Tuesday, December 30

Lanterns, on Christmas Eve


"Mom," my son asked as we faced temperatures that threatened to drop below zero with the wind chill factor, "can't we just light a lantern, put it on the front porch, and remember these people at home?"

From the warmth of our truck we looked out at what little could be seen of the surrounding landscape. I've never visited the polar ice cap but it must look much like the cemetery did on Christmas Eve.

"It wouldn't be the same." I responded, grabbing my gloves and the butane lighter.

"But these people aren't really here so why should we freeze our butts off?"

"It's symbolic," explained his sister.

It was nearly eleven p.m. We donned coats, gloves, hats, and scarves and set out. Blowing and drifting snow obscured most of the headstones and made navigation difficult. Several times we thought we'd located the right grave only to find, after digging and scraping away snow, that we were in the wrong place.

Persistence paid off.

At each of the six graves we sought and finally found, we dug down to frozen grass, created a partial snow cave and nestled a lighted lantern next to the shelter of a headstone. Extinguished by gusts of wind, the tiny flame inside some of the lanterns flickered out. We scooped and packed higher snow walls, working until each wick burned brightly.
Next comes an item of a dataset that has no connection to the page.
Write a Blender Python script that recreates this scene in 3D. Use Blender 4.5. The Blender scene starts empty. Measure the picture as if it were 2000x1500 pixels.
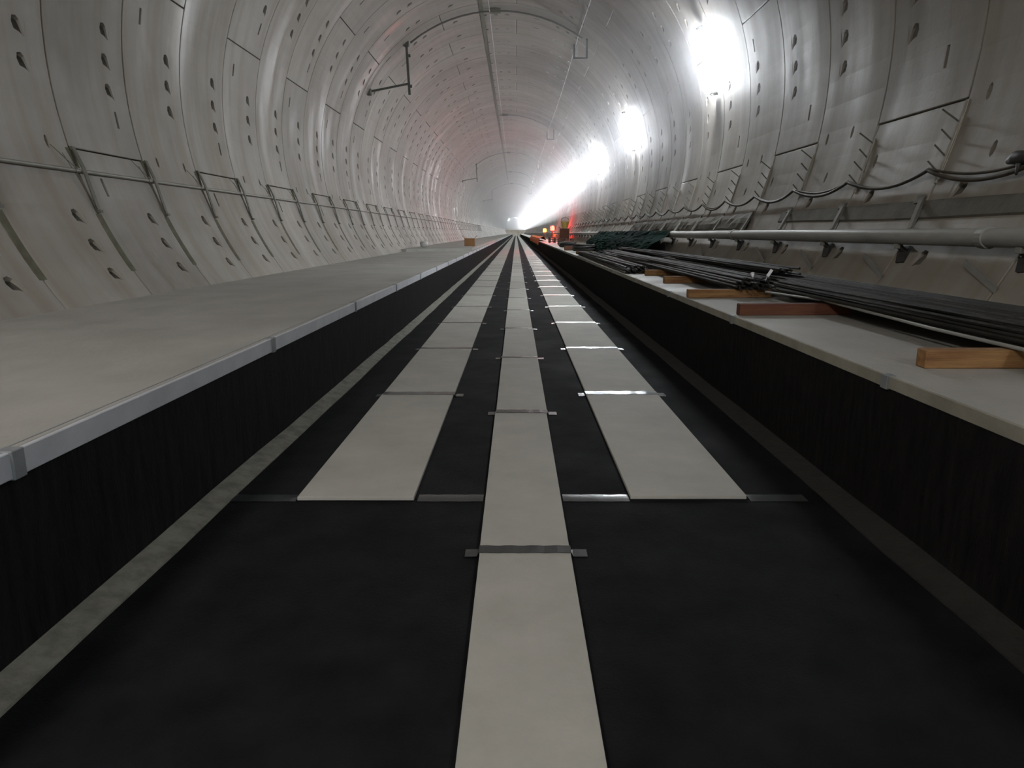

In one part of the cemetery, there was no wind--an eerie contrast to the blizzard that still raged several yards away in the first area we'd trekked through. Thankful for the respite, we finished what we'd come to do.

Hands, fingers, faces, and some toes numb from the cold, we left the last grave and clambered back into the truck. Our six lanterns glowed intently in the night, in both calm and storm. It was just minutes before midnight. I thought of the word my daughter had used: symbolic.

Indeed.

Those we loved had moved on but the lanterns represented our remembrance of how they had brightened our lives.